__INFORMATION SUPPLIED__.
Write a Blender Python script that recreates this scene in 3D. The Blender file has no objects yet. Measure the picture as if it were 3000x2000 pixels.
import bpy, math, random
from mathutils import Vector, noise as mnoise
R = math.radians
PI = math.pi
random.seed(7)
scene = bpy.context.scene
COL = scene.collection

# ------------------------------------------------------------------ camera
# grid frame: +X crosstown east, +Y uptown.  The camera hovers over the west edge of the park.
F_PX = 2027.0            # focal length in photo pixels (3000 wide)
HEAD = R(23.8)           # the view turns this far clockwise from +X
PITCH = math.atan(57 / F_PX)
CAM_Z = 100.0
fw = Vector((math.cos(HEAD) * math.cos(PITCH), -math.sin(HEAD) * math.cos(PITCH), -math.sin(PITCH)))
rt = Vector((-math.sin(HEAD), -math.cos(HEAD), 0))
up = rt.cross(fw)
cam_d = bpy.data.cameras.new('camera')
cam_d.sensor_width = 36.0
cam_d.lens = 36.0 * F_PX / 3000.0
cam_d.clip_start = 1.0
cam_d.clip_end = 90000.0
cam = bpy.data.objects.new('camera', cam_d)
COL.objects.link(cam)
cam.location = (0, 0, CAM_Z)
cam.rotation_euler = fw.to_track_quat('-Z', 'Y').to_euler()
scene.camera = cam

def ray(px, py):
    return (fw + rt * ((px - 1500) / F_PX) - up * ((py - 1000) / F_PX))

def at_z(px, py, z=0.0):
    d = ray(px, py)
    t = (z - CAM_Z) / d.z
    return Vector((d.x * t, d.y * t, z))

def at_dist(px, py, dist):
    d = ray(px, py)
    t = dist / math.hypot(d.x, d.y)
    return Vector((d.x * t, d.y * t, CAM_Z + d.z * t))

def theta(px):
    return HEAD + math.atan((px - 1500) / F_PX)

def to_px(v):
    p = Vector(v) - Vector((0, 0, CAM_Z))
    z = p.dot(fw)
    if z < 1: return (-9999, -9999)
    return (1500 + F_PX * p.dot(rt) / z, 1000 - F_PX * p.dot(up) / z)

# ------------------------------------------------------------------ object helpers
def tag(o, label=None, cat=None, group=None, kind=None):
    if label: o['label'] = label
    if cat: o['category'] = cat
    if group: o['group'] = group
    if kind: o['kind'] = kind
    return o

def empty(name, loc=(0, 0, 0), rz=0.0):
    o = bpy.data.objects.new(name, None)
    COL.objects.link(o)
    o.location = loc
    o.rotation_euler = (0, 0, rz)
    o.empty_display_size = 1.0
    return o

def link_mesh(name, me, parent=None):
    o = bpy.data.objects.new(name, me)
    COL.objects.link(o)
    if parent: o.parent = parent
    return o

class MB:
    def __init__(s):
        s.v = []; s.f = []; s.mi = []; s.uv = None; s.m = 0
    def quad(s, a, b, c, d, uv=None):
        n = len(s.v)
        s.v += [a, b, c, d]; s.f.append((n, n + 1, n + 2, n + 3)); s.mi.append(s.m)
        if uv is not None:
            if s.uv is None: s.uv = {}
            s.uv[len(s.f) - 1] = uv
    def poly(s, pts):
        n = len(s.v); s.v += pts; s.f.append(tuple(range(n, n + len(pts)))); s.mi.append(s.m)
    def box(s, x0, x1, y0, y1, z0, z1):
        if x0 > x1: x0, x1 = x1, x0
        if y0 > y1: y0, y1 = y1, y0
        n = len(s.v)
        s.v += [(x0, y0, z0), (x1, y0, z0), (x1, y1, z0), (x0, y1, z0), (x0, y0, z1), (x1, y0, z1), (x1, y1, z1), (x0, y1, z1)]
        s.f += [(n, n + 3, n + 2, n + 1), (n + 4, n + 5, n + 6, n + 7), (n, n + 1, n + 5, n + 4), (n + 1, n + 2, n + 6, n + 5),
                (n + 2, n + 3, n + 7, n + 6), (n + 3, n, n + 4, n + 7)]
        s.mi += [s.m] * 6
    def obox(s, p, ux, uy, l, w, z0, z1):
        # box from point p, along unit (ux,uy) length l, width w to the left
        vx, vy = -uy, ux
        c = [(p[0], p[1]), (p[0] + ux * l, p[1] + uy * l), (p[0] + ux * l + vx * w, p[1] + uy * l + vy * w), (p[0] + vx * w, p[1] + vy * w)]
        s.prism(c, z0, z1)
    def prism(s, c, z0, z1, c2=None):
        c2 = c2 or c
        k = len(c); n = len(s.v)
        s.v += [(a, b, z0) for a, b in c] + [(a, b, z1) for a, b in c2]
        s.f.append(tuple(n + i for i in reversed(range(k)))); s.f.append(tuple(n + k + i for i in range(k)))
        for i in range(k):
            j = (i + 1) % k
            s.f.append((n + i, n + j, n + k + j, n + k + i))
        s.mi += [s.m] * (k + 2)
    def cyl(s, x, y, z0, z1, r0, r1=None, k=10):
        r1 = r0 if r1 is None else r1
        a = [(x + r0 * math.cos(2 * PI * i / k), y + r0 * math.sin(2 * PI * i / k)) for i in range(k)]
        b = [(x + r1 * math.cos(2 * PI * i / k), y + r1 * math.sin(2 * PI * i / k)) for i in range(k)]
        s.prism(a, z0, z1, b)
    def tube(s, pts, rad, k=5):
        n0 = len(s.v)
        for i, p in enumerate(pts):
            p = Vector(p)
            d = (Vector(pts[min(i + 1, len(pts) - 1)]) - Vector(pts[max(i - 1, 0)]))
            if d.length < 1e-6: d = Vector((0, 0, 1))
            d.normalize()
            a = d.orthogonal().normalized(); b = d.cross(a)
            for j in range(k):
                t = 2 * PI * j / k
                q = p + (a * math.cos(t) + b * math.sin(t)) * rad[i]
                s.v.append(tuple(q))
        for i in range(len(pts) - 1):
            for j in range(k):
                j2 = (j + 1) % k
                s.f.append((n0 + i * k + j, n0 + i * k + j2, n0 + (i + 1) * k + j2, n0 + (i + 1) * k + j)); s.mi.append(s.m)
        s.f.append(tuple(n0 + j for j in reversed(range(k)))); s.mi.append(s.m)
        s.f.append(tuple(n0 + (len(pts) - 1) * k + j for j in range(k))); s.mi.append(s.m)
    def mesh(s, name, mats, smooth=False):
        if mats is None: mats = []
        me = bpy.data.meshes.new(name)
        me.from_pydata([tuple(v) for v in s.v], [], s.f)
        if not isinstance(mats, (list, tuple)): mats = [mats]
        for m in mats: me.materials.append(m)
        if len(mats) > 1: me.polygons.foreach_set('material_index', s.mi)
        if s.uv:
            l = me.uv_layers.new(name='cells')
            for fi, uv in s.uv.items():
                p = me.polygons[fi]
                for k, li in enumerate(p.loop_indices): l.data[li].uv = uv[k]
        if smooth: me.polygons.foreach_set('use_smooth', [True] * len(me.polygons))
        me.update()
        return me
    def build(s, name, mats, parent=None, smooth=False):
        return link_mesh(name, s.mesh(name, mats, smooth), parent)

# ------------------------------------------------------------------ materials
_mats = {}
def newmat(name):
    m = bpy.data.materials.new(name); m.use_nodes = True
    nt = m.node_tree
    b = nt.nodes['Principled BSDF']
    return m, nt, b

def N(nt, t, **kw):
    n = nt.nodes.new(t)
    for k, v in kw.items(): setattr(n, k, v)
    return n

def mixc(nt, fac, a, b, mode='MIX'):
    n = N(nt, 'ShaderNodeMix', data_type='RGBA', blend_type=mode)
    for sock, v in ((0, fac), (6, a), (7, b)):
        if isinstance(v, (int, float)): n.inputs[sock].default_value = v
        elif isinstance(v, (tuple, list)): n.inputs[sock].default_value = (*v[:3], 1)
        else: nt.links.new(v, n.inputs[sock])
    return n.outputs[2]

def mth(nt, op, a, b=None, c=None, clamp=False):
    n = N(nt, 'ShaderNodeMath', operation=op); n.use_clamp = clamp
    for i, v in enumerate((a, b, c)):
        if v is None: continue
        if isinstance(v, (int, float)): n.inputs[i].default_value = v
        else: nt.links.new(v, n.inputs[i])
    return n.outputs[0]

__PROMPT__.
Without changing anything, quote the lines from the top of the data to the line that contains "scene.camera = cam", including that line.

__RESULT OF THIS EXERCISE__.
Write a Blender Python script that recreates this scene in 3D. The Blender file has no objects yet. Measure the picture as if it were 3000x2000 pixels.
import bpy, math, random
from mathutils import Vector, noise as mnoise
R = math.radians
PI = math.pi
random.seed(7)
scene = bpy.context.scene
COL = scene.collection

# ------------------------------------------------------------------ camera
# grid frame: +X crosstown east, +Y uptown.  The camera hovers over the west edge of the park.
F_PX = 2027.0            # focal length in photo pixels (3000 wide)
HEAD = R(23.8)           # the view turns this far clockwise from +X
PITCH = math.atan(57 / F_PX)
CAM_Z = 100.0
fw = Vector((math.cos(HEAD) * math.cos(PITCH), -math.sin(HEAD) * math.cos(PITCH), -math.sin(PITCH)))
rt = Vector((-math.sin(HEAD), -math.cos(HEAD), 0))
up = rt.cross(fw)
cam_d = bpy.data.cameras.new('camera')
cam_d.sensor_width = 36.0
cam_d.lens = 36.0 * F_PX / 3000.0
cam_d.clip_start = 1.0
cam_d.clip_end = 90000.0
cam = bpy.data.objects.new('camera', cam_d)
COL.objects.link(cam)
cam.location = (0, 0, CAM_Z)
cam.rotation_euler = fw.to_track_quat('-Z', 'Y').to_euler()
scene.camera = cam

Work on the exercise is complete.